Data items
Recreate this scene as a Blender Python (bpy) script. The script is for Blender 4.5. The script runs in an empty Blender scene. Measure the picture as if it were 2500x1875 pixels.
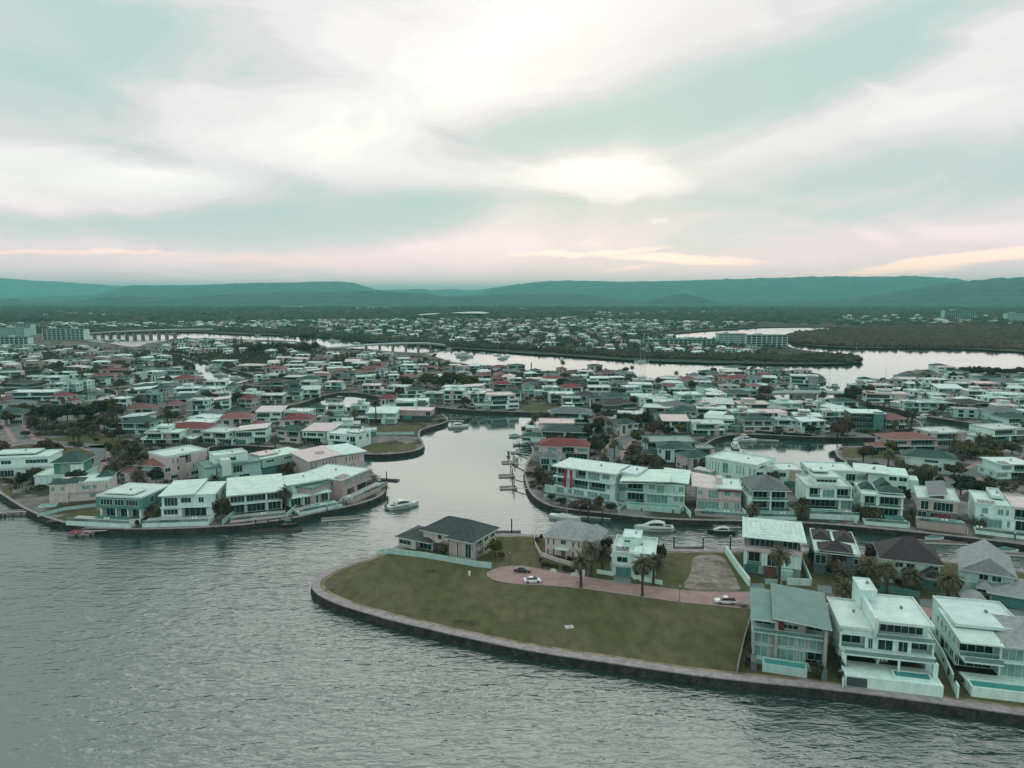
import bpy, bmesh, math, random
import numpy as np
from mathutils import Vector, Matrix, noise as mnoise
from mathutils.geometry import delaunay_2d_cdt
R = math.radians
SC = bpy.context.scene
COL = SC.collection
random.seed(7)
rng = np.random.default_rng(7)

# ------------------------------------------------------------------ camera
F_PX, CX, CY, HORIZON, CAM_H = 1736.0, 1250.0, 937.5, 723.0, 76.0   # photograph is 2500 x 1875
PITCH = math.atan((CY - HORIZON) / F_PX)
cam = bpy.data.cameras.new('camera')
cam.sensor_fit = 'HORIZONTAL'
cam.angle = 2 * math.atan(1250 / F_PX)
cam.clip_start, cam.clip_end = 1.0, 90000.0
cam_ob = bpy.data.objects.new('camera', cam)
COL.objects.link(cam_ob)
cam_ob.location = (0, 0, CAM_H)
cam_ob.rotation_euler = (math.pi / 2 - PITCH, 0, 0)
SC.camera = cam_ob

# ------------------------------------------------------------------ sky
SUN_AZ, SUN_EL = R(7.5), R(11.0)       # the sun stands behind cloud ahead, a little right of centre
W = bpy.data.worlds.new('World'); SC.world = W; W.use_nodes = True
W.cycles.sampling_method = 'MANUAL'; W.cycles.sample_map_resolution = 256
nt = W.node_tree; nt.nodes.clear()
def wn(kind, **kw):
    n = nt.nodes.new(kind)
    for k, v in kw.items(): setattr(n, k, v)
    return n
def wl(a, b): nt.links.new(a, b)
def wmath(op, a, b=None, c=None, clamp=False):
    n = wn('ShaderNodeMath', operation=op); n.use_clamp = clamp
    for i, x in enumerate((a, b, c)):
        if x is None: continue
        if isinstance(x, (int, float)): n.inputs[i].default_value = x
        else: wl(x, n.inputs[i])
    return n.outputs[0]
tc = wn('ShaderNodeTexCoord')
sep = wn('ShaderNodeSeparateXYZ'); wl(tc.outputs['Generated'], sep.inputs[0])
dx, dy, dz = sep.outputs
az = wmath('ARCTAN2', dx, dy)
el = wmath('ARCSINE', dz)
# cloud deck seen in perspective: direction projected on a high plane
inv = wmath('DIVIDE', 1.0, wmath('ADD', wmath('MAXIMUM', dz, 0.0), 0.10))
cp = wn('ShaderNodeCombineXYZ')
wl(wmath('MULTIPLY', dx, inv), cp.inputs[0]); wl(wmath('MULTIPLY', dy, inv), cp.inputs[1])
def wnoise(scale, detail, rough, dist, vec=None, rot=0.0, sx=1.0, sy=1.0):
    mp = wn('ShaderNodeMapping'); mp.inputs['Rotation'].default_value = (0, 0, rot)
    mp.inputs['Scale'].default_value = (sx, sy, 1)
    wl(vec or cp.outputs[0], mp.inputs[0])
    n = wn('ShaderNodeTexNoise', noise_dimensions='2D'); n.inputs['Scale'].default_value = scale
    n.inputs['Detail'].default_value = detail; n.inputs['Roughness'].default_value = rough
    n.inputs['Distortion'].default_value = dist
    wl(mp.outputs[0], n.inputs['Vector']); return n
n_big = wnoise(0.55, 2, 0.45, 0.5, rot=R(28), sx=0.55, sy=1.3)
ae = wn('ShaderNodeCombineXYZ'); wl(az, ae.inputs[0]); wl(el, ae.inputs[1])
n_fine = wnoise(5.0, 8, 0.60, 0.8, vec=ae.outputs[0], rot=R(-16), sx=0.9, sy=2.6)
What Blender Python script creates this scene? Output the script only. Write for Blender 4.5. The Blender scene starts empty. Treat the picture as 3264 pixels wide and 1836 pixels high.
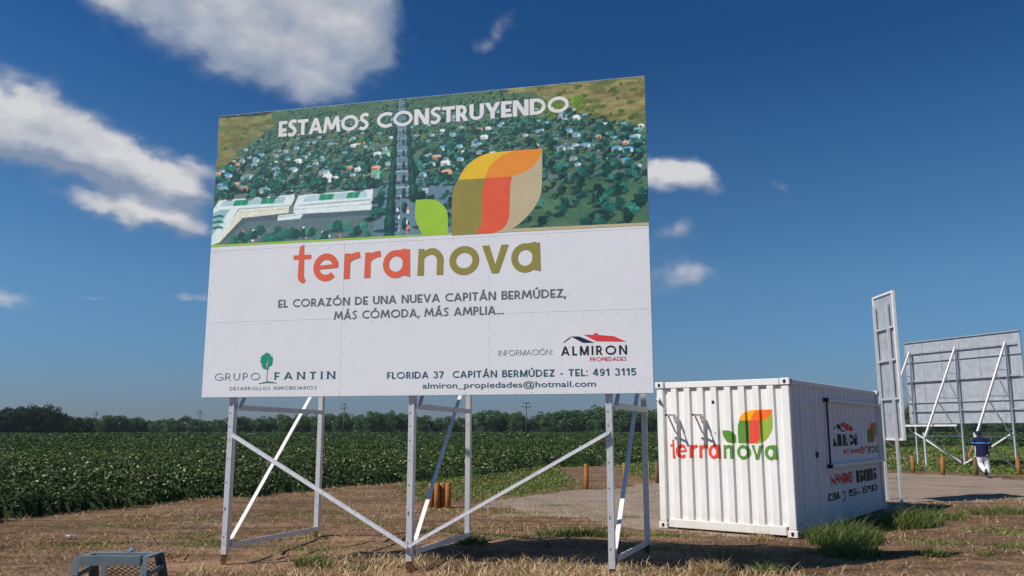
import bpy, bmesh, math, random
import numpy as np
from mathutils import Vector, Matrix

random.seed(7)
RNG = np.random.default_rng(11)
S = bpy.context.scene
COL = S.collection
R = math.radians

# ------------------------------------------------------------------ camera
cam = bpy.data.cameras.new('camera')
camo = bpy.data.objects.new('camera', cam)
COL.objects.link(camo)
camo.location = (0, 0, 1.729)
camo.rotation_euler = (R(90 + 9.753), 0, 0)
cam.sensor_width = 36.0
cam.lens = 29.04
cam.clip_end = 8000
S.camera = camo

# ------------------------------------------------------------------ exposure, sun, sky
S.view_settings.view_transform = 'Standard'
S.view_settings.look = 'None'
S.view_settings.exposure = 0.2
S.view_settings.gamma = 1
S.cycles.use_denoising = True
S.cycles.max_bounces = 6
S.cycles.transparent_max_bounces = 6

SUN = Vector((-0.787, -0.397, 1.0)).normalized()
sl = bpy.data.lights.new('sun', 'SUN')
sl.energy = 4.6
sl.angle = R(0.5)
sl.color = (1.0, 0.94, 0.86)
so = bpy.data.objects.new('sun', sl)
COL.objects.link(so)
so.location = (-30, -20, 40)
so.rotation_euler = (-SUN).to_track_quat('-Z', 'Y').to_euler()

W = bpy.data.worlds.new('World')
S.world = W
W.use_nodes = True


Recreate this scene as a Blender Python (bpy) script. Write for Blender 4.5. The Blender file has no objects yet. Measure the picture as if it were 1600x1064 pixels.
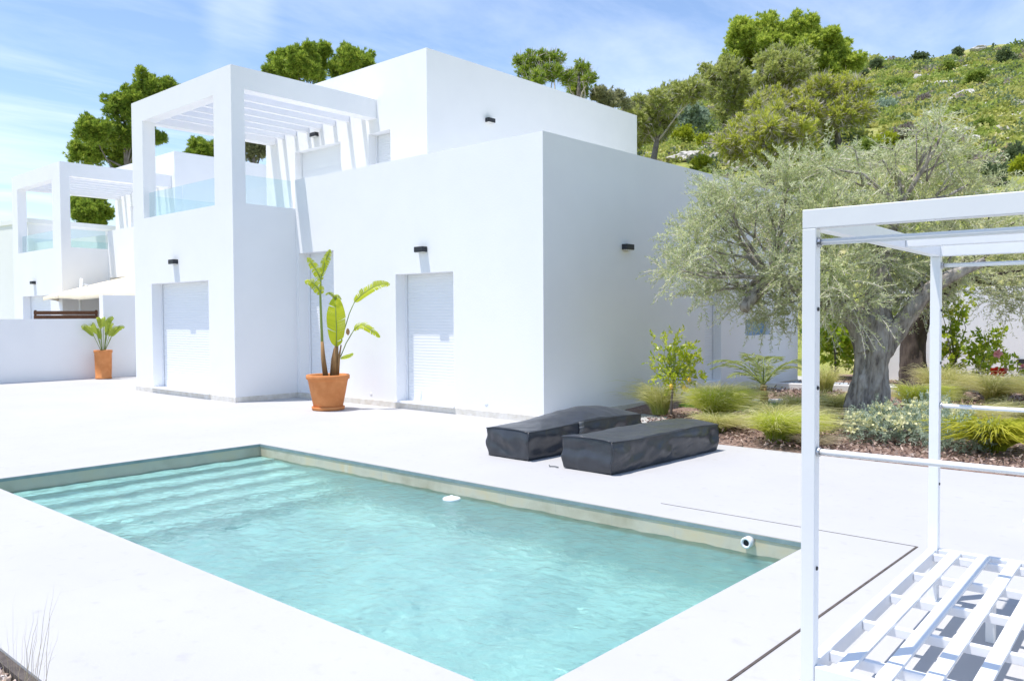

__Work instructions__. The records above are to be reproduced exactly; the pictures are to be left out.

__The output__.
Recreate this scene as a Blender Python (bpy) script. The script is for Blender 4.5. The script runs in an empty Blender scene. Measure the picture as if it were 2500x1875 pixels.
import bpy, bmesh, math, random
import numpy as np
from mathutils import Vector, Matrix, noise as mnoise
from mathutils.geometry import delaunay_2d_cdt
R = math.radians
SC = bpy.context.scene
COL = SC.collection
random.seed(7)
rng = np.random.default_rng(7)

# ------------------------------------------------------------------ camera
F_PX, CX, CY, HORIZON, CAM_H = 1736.0, 1250.0, 937.5, 723.0, 76.0   # photograph is 2500 x 1875
PITCH = math.atan((CY - HORIZON) / F_PX)
cam = bpy.data.cameras.new('camera')
cam.sensor_fit = 'HORIZONTAL'
cam.angle = 2 * math.atan(1250 / F_PX)
cam.clip_start, cam.clip_end = 1.0, 90000.0
cam_ob = bpy.data.objects.new('camera', cam)
COL.objects.link(cam_ob)
cam_ob.location = (0, 0, CAM_H)
cam_ob.rotation_euler = (math.pi / 2 - PITCH, 0, 0)
SC.camera = cam_ob

# ------------------------------------------------------------------ sky
SUN_AZ, SUN_EL = R(7.5), R(11.0)       # the sun stands behind cloud ahead, a little right of centre
W = bpy.data.worlds.new('World'); SC.world = W; W.use_nodes = True
W.cycles.sampling_method = 'MANUAL'; W.cycles.sample_map_resolution = 256
nt = W.node_tree; nt.nodes.clear()
def wn(kind, **kw):
    n = nt.nodes.new(kind)
    for k, v in kw.items(): setattr(n, k, v)
    return n
def wl(a, b): nt.links.new(a, b)
def wmath(op, a, b=None, c=None, clamp=False):
    n = wn('ShaderNodeMath', operation=op); n.use_clamp = clamp
    for i, x in enumerate((a, b, c)):
        if x is None: continue
        if isinstance(x, (int, float)): n.inputs[i].default_value = x
        else: wl(x, n.inputs[i])
    return n.outputs[0]
tc = wn('ShaderNodeTexCoord')
sep = wn('ShaderNodeSeparateXYZ'); wl(tc.outputs['Generated'], sep.inputs[0])
dx, dy, dz = sep.outputs
az = wmath('ARCTAN2', dx, dy)
el = wmath('ARCSINE', dz)
# cloud deck seen in perspective: direction projected on a high plane
inv = wmath('DIVIDE', 1.0, wmath('ADD', wmath('MAXIMUM', dz, 0.0), 0.10))
cp = wn('ShaderNodeCombineXYZ')
wl(wmath('MULTIPLY', dx, inv), cp.inputs[0]); wl(wmath('MULTIPLY', dy, inv), cp.inputs[1])
def wnoise(scale, detail, rough, dist, vec=None, rot=0.0, sx=1.0, sy=1.0):
    mp = wn('ShaderNodeMapping'); mp.inputs['Rotation'].default_value = (0, 0, rot)
    mp.inputs['Scale'].default_value = (sx, sy, 1)
    wl(vec or cp.outputs[0], mp.inputs[0])
    n = wn('ShaderNodeTexNoise', noise_dimensions='2D'); n.inputs['Scale'].default_value = scale
    n.inputs['Detail'].default_value = detail; n.inputs['Roughness'].default_value = rough
    n.inputs['Distortion'].default_value = dist
    wl(mp.outputs[0], n.inputs['Vector']); return n
n_big = wnoise(0.55, 2, 0.45, 0.5, rot=R(28), sx=0.55, sy=1.3)
ae = wn('ShaderNodeCombineXYZ'); wl(az, ae.inputs[0]); wl(el, ae.inputs[1])
n_fine = wnoise(5.0, 8, 0.60, 0.8, vec=ae.outputs[0], rot=R(-16), sx=0.9, sy=2.6)
What Blender Python script creates this scene? Output the script only. Write for Blender 4.5. The Blender scene starts empty. Treat the picture as 3264 pixels wide and 1836 pixels high.
import bpy, bmesh, math, random
import numpy as np
from mathutils import Vector, Matrix

random.seed(7)
RNG = np.random.default_rng(11)
S = bpy.context.scene
COL = S.collection
R = math.radians

# ------------------------------------------------------------------ camera
cam = bpy.data.cameras.new('camera')
camo = bpy.data.objects.new('camera', cam)
COL.objects.link(camo)
camo.location = (0, 0, 1.729)
camo.rotation_euler = (R(90 + 9.753), 0, 0)
cam.sensor_width = 36.0
cam.lens = 29.04
cam.clip_end = 8000
S.camera = camo

# ------------------------------------------------------------------ exposure, sun, sky
S.view_settings.view_transform = 'Standard'
S.view_settings.look = 'None'
S.view_settings.exposure = 0.2
S.view_settings.gamma = 1
S.cycles.use_denoising = True
S.cycles.max_bounces = 6
S.cycles.transparent_max_bounces = 6

SUN = Vector((-0.787, -0.397, 1.0)).normalized()
sl = bpy.data.lights.new('sun', 'SUN')
sl.energy = 4.6
sl.angle = R(0.5)
sl.color = (1.0, 0.94, 0.86)
so = bpy.data.objects.new('sun', sl)
COL.objects.link(so)
so.location = (-30, -20, 40)
so.rotation_euler = (-SUN).to_track_quat('-Z', 'Y').to_euler()

W = bpy.data.worlds.new('World')
S.world = W
W.use_nodes = True


Recreate this scene as a Blender Python (bpy) script. Write for Blender 4.5. The Blender file has no objects yet. Measure the picture as if it were 1600x1064 pixels.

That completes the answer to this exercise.